#### PROBLEM DESCRIPTION:
Write out each line in which the string "picture" is present.
--- Begin ---
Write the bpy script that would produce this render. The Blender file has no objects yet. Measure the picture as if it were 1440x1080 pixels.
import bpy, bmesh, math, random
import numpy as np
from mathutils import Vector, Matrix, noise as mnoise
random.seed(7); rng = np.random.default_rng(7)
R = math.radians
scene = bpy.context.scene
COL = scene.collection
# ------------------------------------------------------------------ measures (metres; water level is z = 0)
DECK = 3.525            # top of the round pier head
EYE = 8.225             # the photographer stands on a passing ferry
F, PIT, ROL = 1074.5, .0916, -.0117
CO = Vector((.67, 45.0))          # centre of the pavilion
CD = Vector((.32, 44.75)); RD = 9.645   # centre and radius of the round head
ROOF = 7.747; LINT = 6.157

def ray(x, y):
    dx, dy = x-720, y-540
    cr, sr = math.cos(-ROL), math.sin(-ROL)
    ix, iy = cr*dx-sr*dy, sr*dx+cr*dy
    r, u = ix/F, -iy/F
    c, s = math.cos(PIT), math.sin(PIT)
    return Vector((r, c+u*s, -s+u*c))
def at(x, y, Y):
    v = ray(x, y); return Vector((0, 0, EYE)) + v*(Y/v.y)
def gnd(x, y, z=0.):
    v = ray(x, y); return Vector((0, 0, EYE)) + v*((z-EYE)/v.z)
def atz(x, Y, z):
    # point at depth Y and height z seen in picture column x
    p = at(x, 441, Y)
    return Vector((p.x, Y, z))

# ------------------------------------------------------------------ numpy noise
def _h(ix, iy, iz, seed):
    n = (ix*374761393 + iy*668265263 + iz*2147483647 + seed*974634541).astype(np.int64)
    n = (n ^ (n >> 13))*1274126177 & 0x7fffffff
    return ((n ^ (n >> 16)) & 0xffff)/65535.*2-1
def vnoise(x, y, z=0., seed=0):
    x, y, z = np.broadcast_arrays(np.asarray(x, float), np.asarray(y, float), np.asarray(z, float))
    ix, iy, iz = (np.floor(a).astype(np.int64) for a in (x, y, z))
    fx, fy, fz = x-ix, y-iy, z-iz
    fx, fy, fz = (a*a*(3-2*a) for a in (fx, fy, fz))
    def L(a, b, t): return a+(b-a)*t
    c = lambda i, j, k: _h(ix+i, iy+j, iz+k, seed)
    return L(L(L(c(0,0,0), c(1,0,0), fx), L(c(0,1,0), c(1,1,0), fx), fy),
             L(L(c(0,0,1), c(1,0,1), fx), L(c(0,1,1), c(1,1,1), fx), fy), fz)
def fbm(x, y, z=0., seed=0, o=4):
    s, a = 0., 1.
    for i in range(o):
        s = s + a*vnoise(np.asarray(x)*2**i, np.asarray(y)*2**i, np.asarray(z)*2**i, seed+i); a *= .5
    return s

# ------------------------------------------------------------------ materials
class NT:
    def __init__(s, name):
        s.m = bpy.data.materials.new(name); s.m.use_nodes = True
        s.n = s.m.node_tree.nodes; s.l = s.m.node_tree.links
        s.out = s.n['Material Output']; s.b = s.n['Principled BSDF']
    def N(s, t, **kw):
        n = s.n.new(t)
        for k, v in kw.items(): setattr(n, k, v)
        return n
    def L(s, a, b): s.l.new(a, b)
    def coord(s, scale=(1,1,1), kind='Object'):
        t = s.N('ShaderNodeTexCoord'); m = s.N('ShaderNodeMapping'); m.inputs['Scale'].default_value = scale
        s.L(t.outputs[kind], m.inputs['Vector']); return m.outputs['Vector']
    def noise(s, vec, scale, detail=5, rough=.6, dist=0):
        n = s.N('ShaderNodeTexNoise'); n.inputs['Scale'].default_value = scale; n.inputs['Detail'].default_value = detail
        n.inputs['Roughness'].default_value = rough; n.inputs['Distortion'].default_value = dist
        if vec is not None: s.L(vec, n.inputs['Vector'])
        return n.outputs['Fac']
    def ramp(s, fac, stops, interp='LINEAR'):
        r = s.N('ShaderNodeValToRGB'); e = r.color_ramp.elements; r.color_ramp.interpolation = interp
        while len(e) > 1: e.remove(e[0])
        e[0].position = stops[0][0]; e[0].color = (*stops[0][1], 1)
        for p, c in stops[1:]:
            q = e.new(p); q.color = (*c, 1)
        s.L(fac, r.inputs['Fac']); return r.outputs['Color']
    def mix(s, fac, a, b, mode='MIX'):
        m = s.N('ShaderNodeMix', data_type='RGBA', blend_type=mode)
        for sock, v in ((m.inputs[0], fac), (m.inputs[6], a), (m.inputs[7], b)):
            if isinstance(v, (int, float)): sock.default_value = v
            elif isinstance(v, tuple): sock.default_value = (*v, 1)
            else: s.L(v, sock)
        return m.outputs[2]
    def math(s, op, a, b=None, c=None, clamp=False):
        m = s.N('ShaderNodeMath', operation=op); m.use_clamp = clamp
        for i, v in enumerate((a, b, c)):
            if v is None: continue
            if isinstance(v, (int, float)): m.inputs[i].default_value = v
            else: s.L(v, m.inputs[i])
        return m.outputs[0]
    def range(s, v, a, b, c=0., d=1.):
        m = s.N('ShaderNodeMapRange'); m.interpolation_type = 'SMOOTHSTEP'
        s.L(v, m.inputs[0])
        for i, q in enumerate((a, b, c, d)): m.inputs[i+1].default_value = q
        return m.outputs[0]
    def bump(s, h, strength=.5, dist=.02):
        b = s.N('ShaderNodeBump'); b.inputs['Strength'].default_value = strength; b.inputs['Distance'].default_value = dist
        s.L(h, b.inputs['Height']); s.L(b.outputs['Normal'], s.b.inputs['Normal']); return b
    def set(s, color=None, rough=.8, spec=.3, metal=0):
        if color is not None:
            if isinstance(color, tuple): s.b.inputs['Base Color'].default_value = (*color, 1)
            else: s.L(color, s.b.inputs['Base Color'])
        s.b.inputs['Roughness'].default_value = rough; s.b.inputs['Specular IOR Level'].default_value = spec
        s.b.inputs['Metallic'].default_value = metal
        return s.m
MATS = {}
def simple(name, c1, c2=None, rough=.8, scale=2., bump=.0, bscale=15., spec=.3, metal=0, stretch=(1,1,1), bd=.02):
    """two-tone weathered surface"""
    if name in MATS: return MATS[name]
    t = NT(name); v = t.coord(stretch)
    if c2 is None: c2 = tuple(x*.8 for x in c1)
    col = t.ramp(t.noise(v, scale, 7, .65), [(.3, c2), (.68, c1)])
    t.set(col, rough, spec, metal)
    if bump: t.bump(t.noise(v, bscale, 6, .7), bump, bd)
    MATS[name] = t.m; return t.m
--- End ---
#### FULL ANSWER:
Write the bpy script that would produce this render. The Blender file has no objects yet. Measure the picture as if it were 1440x1080 pixels.
    # point at depth Y and height z seen in picture column x